**What you will do:**
Retype word for word the first line of the listing and each line after it up to the line with "random.seed(7)", with the pictures taken out.

**Material provided:**
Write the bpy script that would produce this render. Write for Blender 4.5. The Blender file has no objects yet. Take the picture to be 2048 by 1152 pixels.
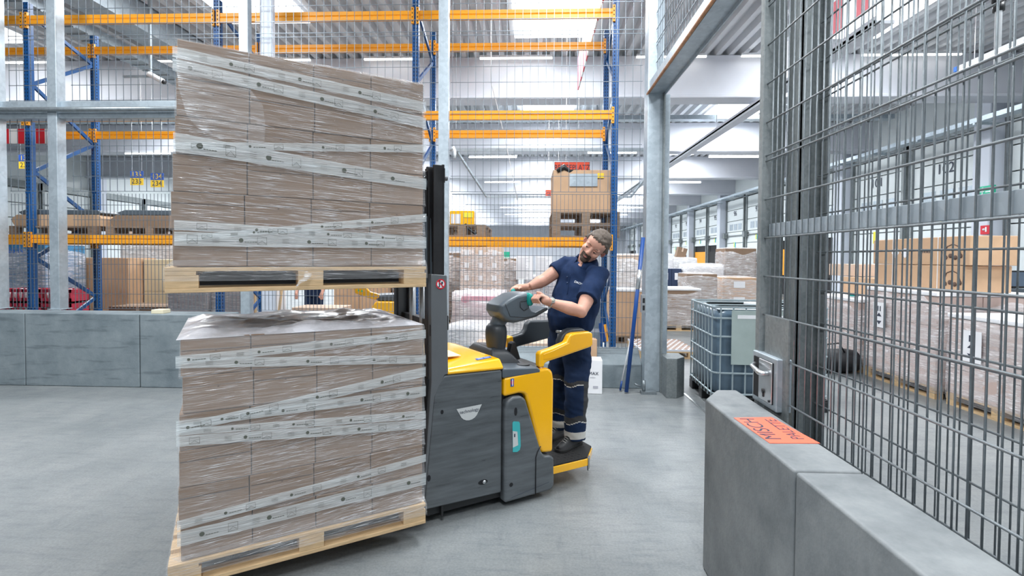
import bpy, bmesh, math, random
from mathutils import Vector, Matrix, Euler
R = math.radians
sc = bpy.context.scene
COL = sc.collection
random.seed(7)

# ------------------------------------------------------------ camera, light, exposure
FPX, EYE = 1010.0, 1.65
cam_d = bpy.data.cameras.new('camera'); cam_d.sensor_width = 36.0; cam_d.lens = FPX/2048*36
cam_d.shift_y = -36.5/2048; cam_d.clip_start = .05; cam_d.clip_end = 200
cam = bpy.data.objects.new('camera', cam_d); COL.objects.link(cam)
cam.matrix_world = (Matrix.Translation((0, 0, EYE)) @ Matrix.Rotation(math.atan(39/FPX), 4, 'Z')
    @ Matrix.Rotation(math.pi/2-math.atan(25/FPX), 4, 'X') @ Matrix.Rotation(.0065, 4, 'Z'))
sc.camera = cam
sc.view_settings.view_transform = 'Standard'
try: sc.view_settings.look = 'None'
except Exception: pass
sc.view_settings.gamma = 1; sc.view_settings.use_curve_mapping = False
sc.view_settings.exposure = -0.08
w = bpy.data.worlds.new('daylight'); sc.world = w; w.use_nodes = True
bg = w.node_tree.nodes['Background']; bg.inputs[0].default_value = (.80, .90, 1, 1); bg.inputs[1].default_value = .42
def area(name, loc, sx, sy, power, rot=(0, 0, 0), color=(.93, .97, 1)):
    l = bpy.data.lights.new(name, 'AREA'); l.shape = 'RECTANGLE'; l.size = sx; l.size_y = sy
    l.energy = power; l.color = color
    o = bpy.data.objects.new(name, l); COL.objects.link(o); o.location = loc; o.rotation_euler = rot
    return o
SKY = [(.4, 10.0), (.5, 16.1), (6.5, 16.4), (6.5, 10.2), (-5.3, 9.2), (-6, 16.2), (-12, 10), (-12, 16.2),
       (-5.3, 3.4), (.6, 4.0), (6.5, 4.2), (.4, -2), (-5.3, -2), (6.5, -2), (6.5, 22.4), (.5, 22.2), (-6, 22.2)]
SKY += [(x, y) for y in (28.2, 34.2, 40.2, 46.2, 52.2, 58.2) for x in (-18, -12, -6, .5, 6.5)]  # far rows added to brighten the back of the hall
for i, (x, y) in enumerate(SKY):      # daylight lamps under every rooflight, the added far rows included
    area('rooflight_daylight', (x, y+.05, 6.335), 1.5, 1.7, 370 if y < 7 else 230 if y < 12 else 350)

# ------------------------------------------------------------ materials
def nt(m): return m.node_tree.nodes, m.node_tree.links
MATS = {}
def mat(name, col, rough=.5, metal=0., var=0., vscale=4., bump=0., bscale=40., spec=.5, emit=None, estr=1., vstretch=None, rvar=0., col2=None, coat=0.):
    if name in MATS: return MATS[name]
    m = bpy.data.materials.new(name); m.use_nodes = True; MATS[name] = m
    N, L = nt(m); b = N['Principled BSDF']
    b.inputs['Base Color'].default_value = (*col, 1); b.inputs['Roughness'].default_value = rough
    b.inputs['Metallic'].default_value = metal; b.inputs['Specular IOR Level'].default_value = spec
    if coat: b.inputs['Coat Weight'].default_value = coat; b.inputs['Coat Roughness'].default_value = .12
    if emit: b.inputs['Emission Color'].default_value = (*emit, 1); b.inputs['Emission Strength'].default_value = estr
    if var or bump or rvar:
        tc = N.new('ShaderNodeTexCoord'); src = tc.outputs['Object']
        if vstretch:
            mp = N.new('ShaderNodeMapping'); mp.inputs['Scale'].default_value = vstretch
            L.new(src, mp.inputs[0]); vs = mp.outputs[0]
        else: vs = src
        n = N.new('ShaderNodeTexNoise'); n.inputs['Scale'].default_value = vscale; n.inputs['Detail'].default_value = 6
        n.inputs['Roughness'].default_value = .65; L.new(vs, n.inputs['Vector'])
    if var:
        r = N.new('ShaderNodeMapRange'); r.inputs[1].default_value = .3; r.inputs[2].default_value = .7
        L.new(n.outputs[0], r.inputs[0])
        mx = N.new('ShaderNodeMixRGB')
        c2 = col2 or tuple(min(1, c*(1+var)) for c in col)
        mx.inputs[1].default_value = (*[c*(1-var) for c in col], 1) if not col2 else (*col, 1)
        mx.inputs[2].default_value = (*c2, 1)
        L.new(r.outputs[0], mx.inputs[0]); L.new(mx.outputs[0], b.inputs['Base Color'])
    if rvar:
        r2 = N.new('ShaderNodeMapRange'); r2.inputs[1].default_value = .3; r2.inputs[2].default_value = .7
        r2.inputs[3].default_value = max(0, rough-rvar); r2.inputs[4].default_value = min(1, rough+rvar)
        L.new(n.outputs[0], r2.inputs[0]); L.new(r2.outputs[0], b.inputs['Roughness'])
    if bump:
        n2 = N.new('ShaderNodeTexNoise'); n2.inputs['Scale'].default_value = bscale; n2.inputs['Detail'].default_value = 4
        L.new(vs, n2.inputs['Vector'])
        bp = N.new('ShaderNodeBump'); bp.inputs['Strength'].default_value = bump; bp.inputs['Distance'].default_value = .01
        L.new(n2.outputs[0], bp.inputs['Height']); L.new(bp.outputs[0], b.inputs['Normal'])
    return m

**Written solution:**
Write the bpy script that would produce this render. Write for Blender 4.5. The Blender file has no objects yet. Take the picture to be 2048 by 1152 pixels.
import bpy, bmesh, math, random
from mathutils import Vector, Matrix, Euler
R = math.radians
sc = bpy.context.scene
COL = sc.collection
random.seed(7)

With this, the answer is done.